I’m a builder and user of Obsidian, validating a concept called Concerns. Today it’s only a landing page + short survey (no product yet) to test whether this pain is real.
The core idea (2–3 bullets):
- Many of us capture tons of useful info (notes/links/docs), but it rarely becomes shipped work.
- Instead of better “organization” (tags/folders), I’m exploring an “action engine” that:
1.detects what you’re actively targetting/working on (“active projects”)
2.surfaces relevant saved material at the right moment
3.proposes a concrete next action (ideally pushed into your existing task tool)
My own “second brain” became a graveyard of good intentions: the organizing tax was higher than the value I got back. I’m trying to validate whether the real bottleneck is execution, not capture.Before writing code, I’m trying to pin down two things:
- Project context signals (repo/PRs? issues? tasks? calendar? a “project doc”?)
- How to close the loop: ingest knowledge → rank against active projects → emit a small set of next-actions into an existing todo tool → learn from outcomes (done/ignored/edited) and optionally write back the minimal state.
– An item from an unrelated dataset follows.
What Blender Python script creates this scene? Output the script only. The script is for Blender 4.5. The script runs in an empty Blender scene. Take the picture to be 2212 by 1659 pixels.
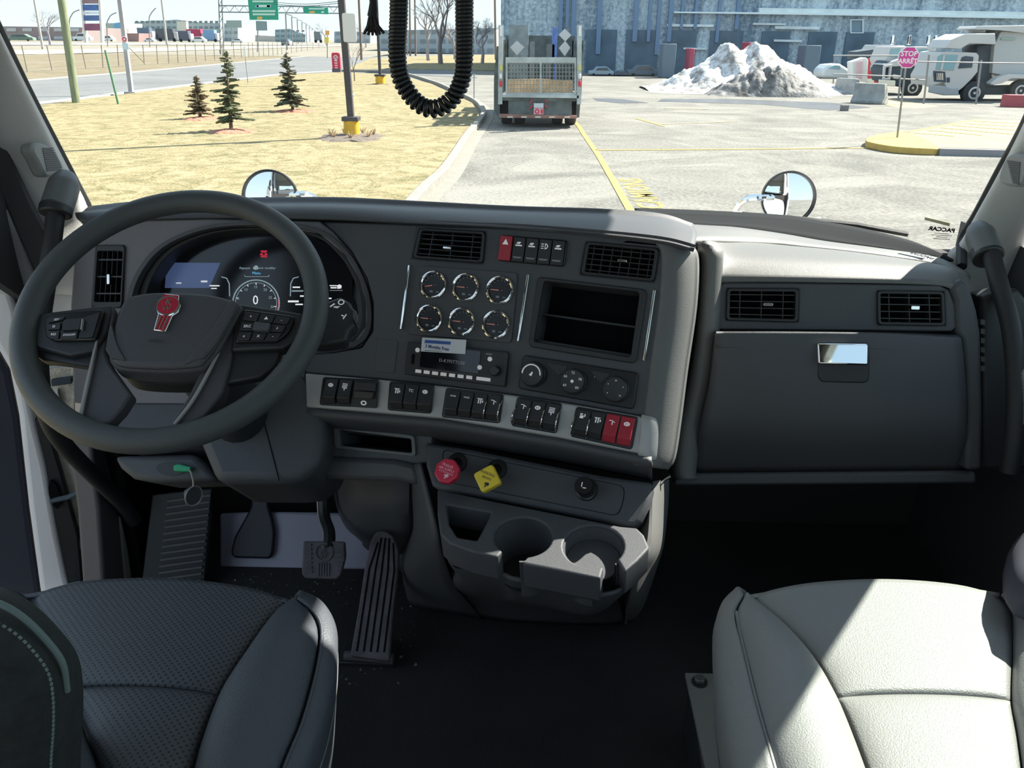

The open question: what’s the cleanest feedback signal without creating noise or privacy risk? (explicit ratings vs completion events vs doc-based write-back)
What I’m asking from you:
1.Where does your “second brain” break down the most?
capture / organization / retrieval / execution (If you can, share a concrete recent example.)
2.What best represents “active project context” for you today?
task project (Todoist/Things/Reminders)
issues/boards (GitHub/Linear/Jira)
a doc/wiki page (Notion/Docs)
calendar
"in my head"
Which one would you actually allow a tool to read?3.What’s your hard “no” for an AI that suggests actions from your notes/links? (pick 1–2)
privacy/data retention
noisy suggestions / interruption
hallucinations / wrong suggestions
workflow change / migration cost
pricing
others
item007•1w ago
item007•1w ago
1.On-demand recall & retrieval is the core pain: people capture a lot but can’t reliably resurface the right note/link at the right time; they want stronger search (fuzzy/semantic), snapshots/context, and “pull-based” recall when needed.
2.Privacy/local-first is a hard requirement for many: “no cloud, no third-party access,” ideally open-source and self-hostable; any AI must run fully on-device to be trusted.
3.Low-friction matters more than perfect organization: users prefer systems that don’t force structure or add maintenance overhead—messy-first, iterate only when a real problem appears.
4.Avoid interruption by default: many dislike proactive “AI suggestions”; they want controlled resurfacing (opt-in prompts), not constant nudges.
5.Different goals coexist: for many, notes are for memory/inspiration/reference (not turning into tasks), while others want action workflows—tools should respect both modes.
6.Cost and scalability must be predictable: long-term indexing (years of notes/history) can get expensive; pricing needs to be transparent and not “per task,” and context signals across tools are often noisy/unreliable.